Metals share a few key traits. They are shiny when freshly cut or polished. They bend instead of breaking when hit, which means you can hammer them into flat sheets or pull them into long wires. They also let heat and electricity pass through easily. That is why pots are made of metal and electrical wires are made of copper.

Metals have these traits because of how their atoms behave. In most materials, each atom holds tightly to its own electrons. In metals, the atoms share a loose "sea" of electrons that can move around freely. Those moving electrons carry electricity through a wire and carry heat through a pan.

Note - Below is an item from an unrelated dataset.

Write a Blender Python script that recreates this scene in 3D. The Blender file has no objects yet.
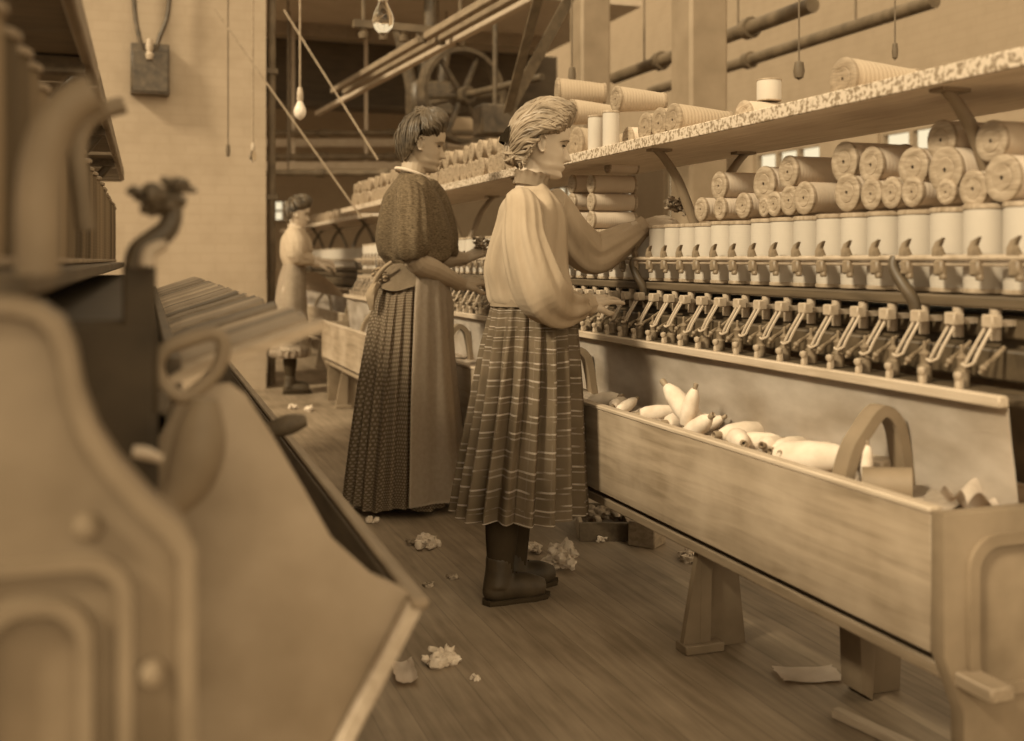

Humans have used metals for thousands of years. The first metal people worked with was probably copper, about 9,000 years ago. Later, people learned to mix copper with tin to make bronze, a harder metal. That discovery was so important that a whole period of history is called the Bronze Age. Around 3,000 years ago, people figured out how to heat iron ore hot enough to shape it. The Iron Age began, and iron tools and weapons spread around the world.

Different metals have different jobs. Iron mixed with a little carbon becomes steel, which is used in cars, bridges, and tall buildings. Aluminum is light, so it is used in airplanes and soda cans. Copper carries electricity well, so it fills the wires inside your walls. Gold does not rust or tarnish, which is why ancient gold treasures still shine after thousands of years.

Not every metal is safe. Mercury and lead can poison people, and scientists once used them without knowing the danger. Old paint sometimes contained lead. Old thermometers held mercury. Today, both are carefully controlled.

Metals are one of the most recycled materials on Earth. A steel can, a copper pipe, or an aluminum foil ball can be melted down and made into something new, again and again, without losing its strength. The steel in a skyscraper today may once have been part of an old car, a bridge, or a washing machine.